Yeah, it was just general complaining about the brittleness of ECC (and some
of the other mechanisms it's used with).  At one end of the scale you've got
some pretty bulletproof/abuseproof modes, CBC with HMAC and -PSK, to which you
can do almost anything and mostly just end up with data corruption
(pathological worst-case with CBC, if you memset() the IV to all-zeroes on
each block, is degradation to ECB), while at the other end of the scale you
have ECC + AES-GCM, a simple fault in the RNG (so repeated k, repeated
counter) means you lose the ECC private key, confidentiality, and integrity-
protection, all in one go.

>A beginner reading that comment might assume that all they have to do is
>induce any fault at all anywhere in an ECC binary, and out will pop the
>private key.
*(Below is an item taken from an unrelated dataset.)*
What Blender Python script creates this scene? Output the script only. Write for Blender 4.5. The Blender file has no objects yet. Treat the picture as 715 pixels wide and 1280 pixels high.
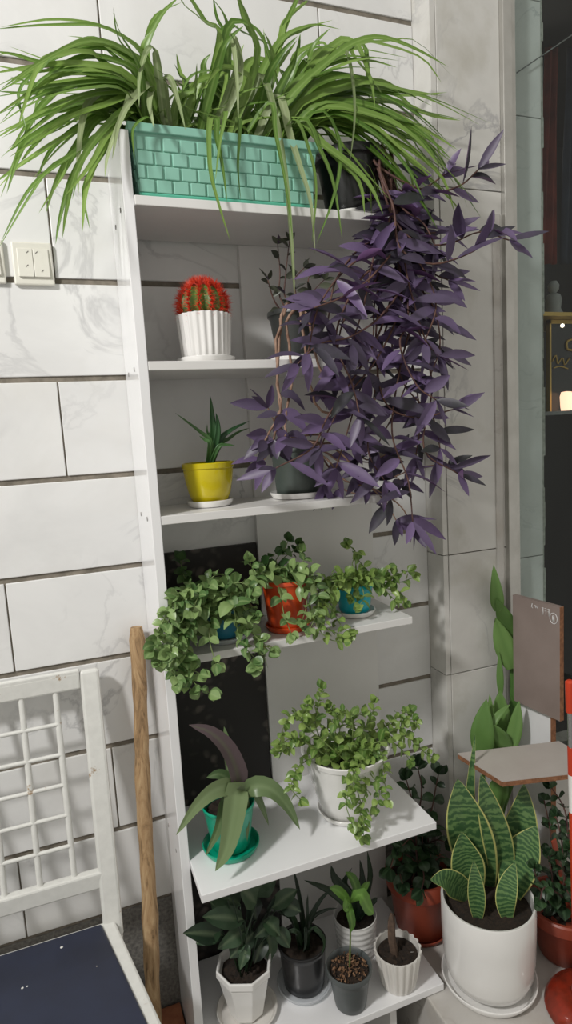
import bpy, math, random
from mathutils import Vector, Matrix
PI = math.pi
V = Vector
rng = random.Random(7)
COL = bpy.context.scene.collection

# ------------------------------------------------------------------ camera
FPX, CAM_D = 773.0, 1.32
yaw, pit, rol = math.radians(19.994), math.radians(7.288), math.radians(-3.333)
fwd = V((math.sin(yaw)*math.cos(pit), math.cos(yaw)*math.cos(pit), -math.sin(pit)))
rt0 = V((math.cos(yaw), -math.sin(yaw), 0)); up0 = rt0.cross(fwd)
rt = math.cos(rol)*rt0 + math.sin(rol)*up0
up = -math.sin(rol)*rt0 + math.cos(rol)*up0
CAM = V((0, -CAM_D, 0))
cd = bpy.data.cameras.new('camera'); cam = bpy.data.objects.new('camera', cd); COL.objects.link(cam)
cd.sensor_fit = 'VERTICAL'; cd.sensor_height = 24; cd.lens = FPX/1280*24; cd.clip_start = .02
M = Matrix((rt, up, -fwd)).transposed().to_4x4(); M.translation = CAM
cam.matrix_world = M
bpy.context.scene.camera = cam

def ray(x, y): return fwd + (x-357.5)/FPX*rt - (y-640)/FPX*up
def W(x, y, Y=None, z=None, X=None):
    d = ray(x, y)
    if Y is not None: t = (Y-CAM.y)/d.y
    elif z is not None: t = (z-CAM.z)/d.z
    else: t = (X-CAM.x)/d.x
    return CAM + d*t
def pxm(p): return (V(p)-CAM).dot(fwd)/FPX      # metres per pixel at point p

# ------------------------------------------------------------------ mesh builder
class MB:
    def __init__(s): s.v=[]; s.f=[]; s.c=[]; s.m=[]
    def add(s, vs, fs, tint=(0,0,.5), mi=0):
        o=len(s.v); s.v += [tuple(v) for v in vs]
        s.c += ([tint]*len(vs) if not isinstance(tint, list) else tint)
        s.f += [tuple(i+o for i in f) for f in fs]; s.m += [mi]*len(fs)
    def build(s, name, mats, parent=None, smooth=True, bevel=0, angle=40):
        me=bpy.data.meshes.new(name); me.from_pydata(s.v, [], s.f); me.update()
        a=me.color_attributes.new('tint','FLOAT_COLOR','POINT')
        for i,c in enumerate(s.c): a.data[i].color=(c[0],c[1],c[2],1)
        for m in (mats if isinstance(mats,(list,tuple)) else [mats]): me.materials.append(m)
        for i,p in enumerate(me.polygons):
            p.use_smooth=smooth; p.material_index=s.m[i]
        o=bpy.data.objects.new(name, me); COL.objects.link(o)
        if parent:
            o.parent=parent; o.matrix_parent_inverse = Matrix.Translation(parent.location).inverted() if parent.type=='EMPTY' else Matrix()
        if bevel:
            b=o.modifiers.new('bevel','BEVEL'); b.width=bevel; b.segments=2; b.limit_method='ANGLE'
        if smooth and angle:
            try: me.set_sharp_from_angle(angle=math.radians(angle))
            except Exception: pass
        return o
BOXF=[(0,3,2,1),(4,5,6,7),(0,1,5,4),(1,2,6,5),(2,3,7,6),(3,0,4,7)]
def box(mb, x0,x1,y0,y1,z0,z1, tint=(0,0,.5), mi=0):
    mb.add([(x0,y0,z0),(x1,y0,z0),(x1,y1,z0),(x0,y1,z0),(x0,y0,z1),(x1,y0,z1),(x1,y1,z1),(x0,y1,z1)], BOXF, tint, mi)
def hexa(mb, b4, t4, tint=(0,0,.5), mi=0): mb.add(list(b4)+list(t4), BOXF, tint, mi)
def bar(mb, a, b, w, d, side=V((1,0,0)), tint=(0,0,.5), mi=0):
    a=V(a); b=V(b); T=(b-a).normalized(); S=(side-T*side.dot(T)).normalized(); N=T.cross(S)
    q=[(-1,-1),(1,-1),(1,1),(-1,1)]
    hexa(mb,[a+S*w/2*i+N*d/2*j for i,j in q],[b+S*w/2*i+N*d/2*j for i,j in q],tint,mi)
def lathe(mb, c, prof, seg=48, mod=None, tint=(0,0,.5), mi=0, cap0=False, cap1=False):
    c=V(c); vs=[]; fs=[]; n=len(prof)
    for j,(r,z) in enumerate(prof):
        for i in range(seg):
            t=2*PI*i/seg; rr=r*(mod(t,j) if mod else 1)
            vs.append(c+V((rr*math.cos(t), rr*math.sin(t), z)))
    for j in range(n-1):
        for i in range(seg):
            k=(i+1)%seg; fs.append((j*seg+i, j*seg+k, (j+1)*seg+k, (j+1)*seg+i))
    if cap0: fs.append(tuple(reversed(range(seg))))
    if cap1: fs.append(tuple((n-1)*seg+i for i in range(seg)))
    mb.add(vs,fs,tint,mi)
def frame_of(T, hint=V((0,0,1))):
    if abs(T.dot(hint))>.95: hint=V((1,0,0))
    S=T.cross(hint).normalized(); return S, S.cross(T).normalized()
def tube(mb, P, R, seg=7, tint=(0,0,.5), mi=0):
    P=[V(p) for p in P]; n=len(P); R=R if isinstance(R,(list,tuple)) else [R]*n
    vs=[]; fs=[]; S=None
    for i in range(n):
        T=(P[min(i+1,n-1)]-P[max(i-1,0)]).normalized()
        if S is None: S,N=frame_of(T)
        else:
            S=(S-T*S.dot(T)); S=S.normalized() if S.length>1e-6 else frame_of(T)[0]
            N=S.cross(T)
        for k in range(seg):
            a=2*PI*k/seg; vs.append(P[i]+(S*math.cos(a)+N*math.sin(a))*R[i])
    for i in range(n-1):
        for k in range(seg):
            l=(k+1)%seg; fs.append((i*seg+k,(i+1)*seg+k,(i+1)*seg+l,i*seg+l))
    fs.append(tuple(range(seg))); fs.append(tuple(reversed(range((n-1)*seg,n*seg))))
    mb.add(vs,fs,tint,mi)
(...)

So no reverse engineering required to determine where to induce
>the fault, just whack it anywhere.

I think they're probably going to realise it's not as simple as that :-).

>In my experience the vast majority of "any faults" just cause the program to
>rather boringly crash, not revealing nothing to nobody.

If there's a fault and it's unhandled, the watchdog restarts the system.  In
fact that's a standard error-handling strategy, fail-fast, go into an endless
loop until the watchdog restarts the system and the error is cleared.